A detective superintendent has called for a ‘collective effort’ from communities to banish the threat of knife crime from the streets.

Thames Valley Police (TVP) ran a series of activities last month as part of Operation Sceptre, a nationwide campaign aimed at stopping people carrying knives.

The force placed amnesty bins in police stations across the region, with 153 bladed articles handed in within Berkshire from September 16 to September 23.

But Det Supt Stan Gilmour, responsible for the co-ordination of Operation Sceptre for TVP, said the force needs the support of community groups, local authorities and public health organisations to raise awareness of the dangers of carrying weapons.

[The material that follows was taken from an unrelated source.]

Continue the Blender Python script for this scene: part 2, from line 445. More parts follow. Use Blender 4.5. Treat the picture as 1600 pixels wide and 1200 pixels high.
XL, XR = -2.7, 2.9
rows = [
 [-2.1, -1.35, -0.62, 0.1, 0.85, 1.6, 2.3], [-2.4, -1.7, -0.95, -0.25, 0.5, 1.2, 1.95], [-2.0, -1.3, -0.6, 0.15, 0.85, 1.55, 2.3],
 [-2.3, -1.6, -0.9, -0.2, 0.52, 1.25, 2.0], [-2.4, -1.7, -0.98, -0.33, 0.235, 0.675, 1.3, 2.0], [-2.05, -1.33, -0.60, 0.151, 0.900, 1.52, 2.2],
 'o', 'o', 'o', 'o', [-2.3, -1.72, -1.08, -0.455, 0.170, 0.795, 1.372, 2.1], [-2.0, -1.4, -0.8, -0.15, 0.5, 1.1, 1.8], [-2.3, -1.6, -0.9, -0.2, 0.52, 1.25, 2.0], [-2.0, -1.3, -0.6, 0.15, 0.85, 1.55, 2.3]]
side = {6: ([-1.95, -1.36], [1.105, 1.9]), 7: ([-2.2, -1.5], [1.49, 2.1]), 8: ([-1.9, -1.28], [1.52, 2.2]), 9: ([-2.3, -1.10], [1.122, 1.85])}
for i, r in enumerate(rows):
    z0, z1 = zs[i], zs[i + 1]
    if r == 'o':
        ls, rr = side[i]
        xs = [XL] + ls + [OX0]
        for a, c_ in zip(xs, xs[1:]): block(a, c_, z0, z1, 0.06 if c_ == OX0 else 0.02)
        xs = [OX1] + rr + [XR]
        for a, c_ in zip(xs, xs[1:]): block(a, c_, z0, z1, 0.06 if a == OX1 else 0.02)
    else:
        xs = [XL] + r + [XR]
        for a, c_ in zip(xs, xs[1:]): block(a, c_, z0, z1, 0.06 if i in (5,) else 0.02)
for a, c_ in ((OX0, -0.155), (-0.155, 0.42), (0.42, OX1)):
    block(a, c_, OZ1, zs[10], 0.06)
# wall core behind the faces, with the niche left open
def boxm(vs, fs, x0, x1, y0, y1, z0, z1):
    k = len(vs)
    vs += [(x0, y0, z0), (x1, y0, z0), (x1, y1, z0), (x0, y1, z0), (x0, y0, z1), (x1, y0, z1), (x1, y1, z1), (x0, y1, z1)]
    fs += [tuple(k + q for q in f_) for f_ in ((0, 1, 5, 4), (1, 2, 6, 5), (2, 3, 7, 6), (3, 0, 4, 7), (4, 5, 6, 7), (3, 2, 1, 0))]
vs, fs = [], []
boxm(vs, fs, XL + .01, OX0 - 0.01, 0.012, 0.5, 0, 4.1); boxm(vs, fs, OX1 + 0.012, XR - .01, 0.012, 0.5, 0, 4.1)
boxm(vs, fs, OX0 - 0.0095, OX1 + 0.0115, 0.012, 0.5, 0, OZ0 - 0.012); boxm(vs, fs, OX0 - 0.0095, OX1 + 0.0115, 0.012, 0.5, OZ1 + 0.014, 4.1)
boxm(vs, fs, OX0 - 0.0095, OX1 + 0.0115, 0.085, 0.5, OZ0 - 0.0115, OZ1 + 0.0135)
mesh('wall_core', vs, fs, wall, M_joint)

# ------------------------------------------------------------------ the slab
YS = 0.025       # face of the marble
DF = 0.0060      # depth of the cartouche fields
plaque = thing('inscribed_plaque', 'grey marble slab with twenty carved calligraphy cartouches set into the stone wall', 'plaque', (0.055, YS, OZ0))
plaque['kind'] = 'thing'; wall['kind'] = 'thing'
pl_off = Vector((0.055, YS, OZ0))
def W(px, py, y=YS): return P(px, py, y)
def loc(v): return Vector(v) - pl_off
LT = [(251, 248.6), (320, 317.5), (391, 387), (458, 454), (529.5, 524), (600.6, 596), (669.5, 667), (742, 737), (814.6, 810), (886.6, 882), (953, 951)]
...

He said: “I’ve been in the police for 26 years and I’ve seen knife and gun crime bubble to the surface several times.

“We’re in a moment now where we’re certainly seeing an increase in knife crime and it’s clear we need to do something collectively about it and that’s a national issue.”

He added: “The message needs to come from people at all levels to change that narrative around violence so that people don’t feel that settling disputes by the use of violence is a normal way of doing things.”

Police enacted a Section 60 order in Slough last weekend which granted them temporary powers to carry out stop and search tactics regardless of whether officers suspected people were carrying knives or bladed articles.

The move was in response to the death of 15-year-old Elton Gashaj who was stabbed to death in Salt Hill Park on Saturday, September 22 and the stabbing of a man in Langley the following Wednesday.

Det Supt Gilmour said the order was a ‘key tool’ in the fight against knife crime but added it had to be used ‘sensitively’.

“From our perspective we use that tactic in a way that conforms to the law and public opinion,” superintendent Gilmour said.

“If you abuse that power you lose it and we’re sensitive to the use of stop and search bearing in mind we know there are potential negative outcomes.”